View of Lauterbrunnen valley from Wengen Photo © Getty Images/Jekaterina Nikitina

The mountains demand your respect. Generations of Swiss have tales to tell about mountain rescues, from epic climbs to day trips that went tragically wrong. Don't become another one of those stories.

Switzerland has a comprehensive alarm system for hazards throughout the country, which include flooding and landslides. If an alarm is sounded in the mountains, citizens tune into the radio for advice on what to do.

Always plan a journey into the mountains and ensure you have clothing, food and water that are appropriate for the conditions, bearing in mind the weather can change very quickly. Tell someone where you are going and avoid walking alone.

Avoid dislodging rocks as you walk, as they can injure walkers below you. For any mountain activity it is advisable to ensure that your insurance has mountain rescue included and helicopter evacuation. In Switzerland this is considered the responsibility of the family and an uninsured rescue can cost in the region of $25,000.

Be aware when walking along river beds as there are a number of hydroelectric power stations and water often rushes through these areas suddenly.

Snow safety in Switzerland

Switzerland is synonymous with skiing and most vacations pass without incident.

Always ensure that your insurance covers you. With the increasing popularity of snowboarding and skiing comes the risk of one of the mountain's primary killers – avalanches. They're affected by a range of conditions including wind, temperature, gradient, and type of snow crystals, so it takes a high level of skill and experience to understand the risks (which you most likely don't have!).

There is an assumption that avalanches mostly strike people off-piste, which is correct. However, the most innocuous-looking slope can be treacherous in the wrong conditions.

If you are planning to ski off-piste, you should carry an avalanche transceiver, shovel and probe. A mobile phone is also useful. There's a 90% chance of survival if the victim is found within 15 minutes, which is why you need the rescue equipment now, rather than waiting for help to arrive.

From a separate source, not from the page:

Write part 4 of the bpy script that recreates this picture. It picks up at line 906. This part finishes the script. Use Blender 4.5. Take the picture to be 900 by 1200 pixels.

If you're going to be a regular off-piste skier, do an avalanche survival training course.

Respecting Swiss culture

It's intrinsic to the Swiss culture to help one another and is actually an offence not to go to the aid of a fellow citizen. But, the Swiss are also experts in not being a nuisance to others so it's expected you'll be prepared to care for yourself in any situation. Make sure you have the correct equipment.